» What you are asked to do
Reproduce the data in its entirety, exactly as supplied.

======== Collected material

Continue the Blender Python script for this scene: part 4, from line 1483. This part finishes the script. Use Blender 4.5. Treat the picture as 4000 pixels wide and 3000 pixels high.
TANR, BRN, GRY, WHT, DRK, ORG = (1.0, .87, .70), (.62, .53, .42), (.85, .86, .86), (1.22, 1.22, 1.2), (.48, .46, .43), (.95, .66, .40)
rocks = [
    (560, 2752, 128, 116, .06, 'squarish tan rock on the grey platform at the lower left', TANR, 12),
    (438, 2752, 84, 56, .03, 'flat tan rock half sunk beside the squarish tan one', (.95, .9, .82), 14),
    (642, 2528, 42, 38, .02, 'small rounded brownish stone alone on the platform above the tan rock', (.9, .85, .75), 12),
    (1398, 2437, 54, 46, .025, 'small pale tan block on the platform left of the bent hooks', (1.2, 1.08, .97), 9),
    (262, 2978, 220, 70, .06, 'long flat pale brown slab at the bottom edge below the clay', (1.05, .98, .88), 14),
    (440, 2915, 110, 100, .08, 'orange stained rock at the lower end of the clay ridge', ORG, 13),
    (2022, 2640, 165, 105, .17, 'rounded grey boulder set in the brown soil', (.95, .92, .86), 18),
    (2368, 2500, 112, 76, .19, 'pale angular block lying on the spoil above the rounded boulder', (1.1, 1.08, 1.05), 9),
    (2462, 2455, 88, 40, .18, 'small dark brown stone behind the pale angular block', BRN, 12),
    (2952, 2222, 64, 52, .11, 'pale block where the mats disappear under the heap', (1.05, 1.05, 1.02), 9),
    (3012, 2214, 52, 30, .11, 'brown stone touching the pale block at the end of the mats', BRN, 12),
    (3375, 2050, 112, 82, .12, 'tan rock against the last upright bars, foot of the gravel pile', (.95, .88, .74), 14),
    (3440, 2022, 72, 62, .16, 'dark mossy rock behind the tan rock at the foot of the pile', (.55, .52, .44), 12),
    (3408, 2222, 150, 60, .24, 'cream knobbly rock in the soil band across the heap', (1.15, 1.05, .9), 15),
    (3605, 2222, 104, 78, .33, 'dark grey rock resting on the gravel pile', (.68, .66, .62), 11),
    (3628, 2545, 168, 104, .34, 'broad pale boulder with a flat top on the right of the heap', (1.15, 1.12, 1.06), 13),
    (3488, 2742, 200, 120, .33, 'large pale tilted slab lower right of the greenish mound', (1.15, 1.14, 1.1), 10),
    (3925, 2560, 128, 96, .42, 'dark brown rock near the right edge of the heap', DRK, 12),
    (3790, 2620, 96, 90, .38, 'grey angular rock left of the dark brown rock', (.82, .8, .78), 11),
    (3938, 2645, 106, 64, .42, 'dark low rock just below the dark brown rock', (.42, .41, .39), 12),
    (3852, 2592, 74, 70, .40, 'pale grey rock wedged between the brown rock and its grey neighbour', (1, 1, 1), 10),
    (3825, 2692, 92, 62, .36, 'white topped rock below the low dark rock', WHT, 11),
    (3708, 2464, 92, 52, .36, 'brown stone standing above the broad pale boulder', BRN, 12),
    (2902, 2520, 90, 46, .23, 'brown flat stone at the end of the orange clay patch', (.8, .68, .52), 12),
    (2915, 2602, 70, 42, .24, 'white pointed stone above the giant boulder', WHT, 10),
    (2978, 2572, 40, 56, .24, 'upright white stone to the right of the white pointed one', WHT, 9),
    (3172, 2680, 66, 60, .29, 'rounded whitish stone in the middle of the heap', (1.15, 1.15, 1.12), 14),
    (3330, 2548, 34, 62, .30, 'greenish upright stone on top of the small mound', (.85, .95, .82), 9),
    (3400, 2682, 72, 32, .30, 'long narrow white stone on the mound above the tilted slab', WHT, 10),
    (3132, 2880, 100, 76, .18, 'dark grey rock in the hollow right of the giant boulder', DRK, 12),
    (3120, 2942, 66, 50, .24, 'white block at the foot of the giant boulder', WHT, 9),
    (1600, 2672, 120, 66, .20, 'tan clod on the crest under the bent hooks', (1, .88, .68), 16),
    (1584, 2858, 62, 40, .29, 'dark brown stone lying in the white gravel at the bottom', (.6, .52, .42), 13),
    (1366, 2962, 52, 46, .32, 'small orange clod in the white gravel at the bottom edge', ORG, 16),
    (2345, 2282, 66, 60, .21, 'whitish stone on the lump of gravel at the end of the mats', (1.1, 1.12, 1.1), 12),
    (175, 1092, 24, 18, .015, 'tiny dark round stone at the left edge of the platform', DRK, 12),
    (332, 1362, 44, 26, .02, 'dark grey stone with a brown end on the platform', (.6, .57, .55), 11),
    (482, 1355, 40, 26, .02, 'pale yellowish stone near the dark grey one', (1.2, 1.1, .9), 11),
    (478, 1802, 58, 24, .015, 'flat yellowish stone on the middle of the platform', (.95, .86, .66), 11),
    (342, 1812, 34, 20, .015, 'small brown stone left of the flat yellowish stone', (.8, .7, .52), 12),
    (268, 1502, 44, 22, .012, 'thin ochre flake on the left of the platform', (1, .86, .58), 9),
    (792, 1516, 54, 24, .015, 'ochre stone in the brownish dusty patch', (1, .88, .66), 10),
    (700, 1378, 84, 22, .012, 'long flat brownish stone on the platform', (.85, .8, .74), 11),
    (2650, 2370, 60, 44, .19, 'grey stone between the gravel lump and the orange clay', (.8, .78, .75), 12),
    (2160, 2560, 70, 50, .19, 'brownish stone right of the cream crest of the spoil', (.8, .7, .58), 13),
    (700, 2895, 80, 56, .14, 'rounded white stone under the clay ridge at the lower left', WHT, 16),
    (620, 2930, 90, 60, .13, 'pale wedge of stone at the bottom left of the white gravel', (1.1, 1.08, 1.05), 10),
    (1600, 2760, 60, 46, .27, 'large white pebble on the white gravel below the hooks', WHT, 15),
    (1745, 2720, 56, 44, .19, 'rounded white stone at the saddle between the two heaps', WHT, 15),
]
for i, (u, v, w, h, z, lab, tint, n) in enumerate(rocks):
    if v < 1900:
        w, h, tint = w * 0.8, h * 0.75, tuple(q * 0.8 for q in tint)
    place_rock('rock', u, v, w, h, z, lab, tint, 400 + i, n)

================

» Task solution
Continue the Blender Python script for this scene: part 4, from line 1483. This part finishes the script. Use Blender 4.5. Treat the picture as 4000 pixels wide and 3000 pixels high.
TANR, BRN, GRY, WHT, DRK, ORG = (1.0, .87, .70), (.62, .53, .42), (.85, .86, .86), (1.22, 1.22, 1.2), (.48, .46, .43), (.95, .66, .40)
rocks = [
    (560, 2752, 128, 116, .06, 'squarish tan rock on the grey platform at the lower left', TANR, 12),
    (438, 2752, 84, 56, .03, 'flat tan rock half sunk beside the squarish tan one', (.95, .9, .82), 14),
    (642, 2528, 42, 38, .02, 'small rounded brownish stone alone on the platform above the tan rock', (.9, .85, .75), 12),
    (1398, 2437, 54, 46, .025, 'small pale tan block on the platform left of the bent hooks', (1.2, 1.08, .97), 9),
    (262, 2978, 220, 70, .06, 'long flat pale brown slab at the bottom edge below the clay', (1.05, .98, .88), 14),
    (440, 2915, 110, 100, .08, 'orange stained rock at the lower end of the clay ridge', ORG, 13),
    (2022, 2640, 165, 105, .17, 'rounded grey boulder set in the brown soil', (.95, .92, .86), 18),
    (2368, 2500, 112, 76, .19, 'pale angular block lying on the spoil above the rounded boulder', (1.1, 1.08, 1.05), 9),
    (2462, 2455, 88, 40, .18, 'small dark brown stone behind the pale angular block', BRN, 12),
    (2952, 2222, 64, 52, .11, 'pale block where the mats disappear under the heap', (1.05, 1.05, 1.02), 9),
    (3012, 2214, 52, 30, .11, 'brown stone touching the pale block at the end of the mats', BRN, 12),
    (3375, 2050, 112, 82, .12, 'tan rock against the last upright bars, foot of the gravel pile', (.95, .88, .74), 14),
    (3440, 2022, 72, 62, .16, 'dark mossy rock behind the tan rock at the foot of the pile', (.55, .52, .44), 12),
    (3408, 2222, 150, 60, .24, 'cream knobbly rock in the soil band across the heap', (1.15, 1.05, .9), 15),
    (3605, 2222, 104, 78, .33, 'dark grey rock resting on the gravel pile', (.68, .66, .62), 11),
    (3628, 2545, 168, 104, .34, 'broad pale boulder with a flat top on the right of the heap', (1.15, 1.12, 1.06), 13),
    (3488, 2742, 200, 120, .33, 'large pale tilted slab lower right of the greenish mound', (1.15, 1.14, 1.1), 10),
    (3925, 2560, 128, 96, .42, 'dark brown rock near the right edge of the heap', DRK, 12),
    (3790, 2620, 96, 90, .38, 'grey angular rock left of the dark brown rock', (.82, .8, .78), 11),
    (3938, 2645, 106, 64, .42, 'dark low rock just below the dark brown rock', (.42, .41, .39), 12),
    (3852, 2592, 74, 70, .40, 'pale grey rock wedged between the brown rock and its grey neighbour', (1, 1, 1), 10),
    (3825, 2692, 92, 62, .36, 'white topped rock below the low dark rock', WHT, 11),
    (3708, 2464, 92, 52, .36, 'brown stone standing above the broad pale boulder', BRN, 12),
    (2902, 2520, 90, 46, .23, 'brown flat stone at the end of the orange clay patch', (.8, .68, .52), 12),
    (2915, 2602, 70, 42, .24, 'white pointed stone above the giant boulder', WHT, 10),
    (2978, 2572, 40, 56, .24, 'upright white stone to the right of the white pointed one', WHT, 9),
    (3172, 2680, 66, 60, .29, 'rounded whitish stone in the middle of the heap', (1.15, 1.15, 1.12), 14),
    (3330, 2548, 34, 62, .30, 'greenish upright stone on top of the small mound', (.85, .95, .82), 9),
    (3400, 2682, 72, 32, .30, 'long narrow white stone on the mound above the tilted slab', WHT, 10),
    (3132, 2880, 100, 76, .18, 'dark grey rock in the hollow right of the giant boulder', DRK, 12),
    (3120, 2942, 66, 50, .24, 'white block at the foot of the giant boulder', WHT, 9),
    (1600, 2672, 120, 66, .20, 'tan clod on the crest under the bent hooks', (1, .88, .68), 16),
    (1584, 2858, 62, 40, .29, 'dark brown stone lying in the white gravel at the bottom', (.6, .52, .42), 13),
    (1366, 2962, 52, 46, .32, 'small orange clod in the white gravel at the bottom edge', ORG, 16),
    (2345, 2282, 66, 60, .21, 'whitish stone on the lump of gravel at the end of the mats', (1.1, 1.12, 1.1), 12),
    (175, 1092, 24, 18, .015, 'tiny dark round stone at the left edge of the platform', DRK, 12),
    (332, 1362, 44, 26, .02, 'dark grey stone with a brown end on the platform', (.6, .57, .55), 11),
    (482, 1355, 40, 26, .02, 'pale yellowish stone near the dark grey one', (1.2, 1.1, .9), 11),
    (478, 1802, 58, 24, .015, 'flat yellowish stone on the middle of the platform', (.95, .86, .66), 11),
    (342, 1812, 34, 20, .015, 'small brown stone left of the flat yellowish stone', (.8, .7, .52), 12),
    (268, 1502, 44, 22, .012, 'thin ochre flake on the left of the platform', (1, .86, .58), 9),
    (792, 1516, 54, 24, .015, 'ochre stone in the brownish dusty patch', (1, .88, .66), 10),
    (700, 1378, 84, 22, .012, 'long flat brownish stone on the platform', (.85, .8, .74), 11),
    (2650, 2370, 60, 44, .19, 'grey stone between the gravel lump and the orange clay', (.8, .78, .75), 12),
    (2160, 2560, 70, 50, .19, 'brownish stone right of the cream crest of the spoil', (.8, .7, .58), 13),
    (700, 2895, 80, 56, .14, 'rounded white stone under the clay ridge at the lower left', WHT, 16),
    (620, 2930, 90, 60, .13, 'pale wedge of stone at the bottom left of the white gravel', (1.1, 1.08, 1.05), 10),
    (1600, 2760, 60, 46, .27, 'large white pebble on the white gravel below the hooks', WHT, 15),
    (1745, 2720, 56, 44, .19, 'rounded white stone at the saddle between the two heaps', WHT, 15),
]
for i, (u, v, w, h, z, lab, tint, n) in enumerate(rocks):
    if v < 1900:
        w, h, tint = w * 0.8, h * 0.75, tuple(q * 0.8 for q in tint)
    place_rock('rock', u, v, w, h, z, lab, tint, 400 + i, n)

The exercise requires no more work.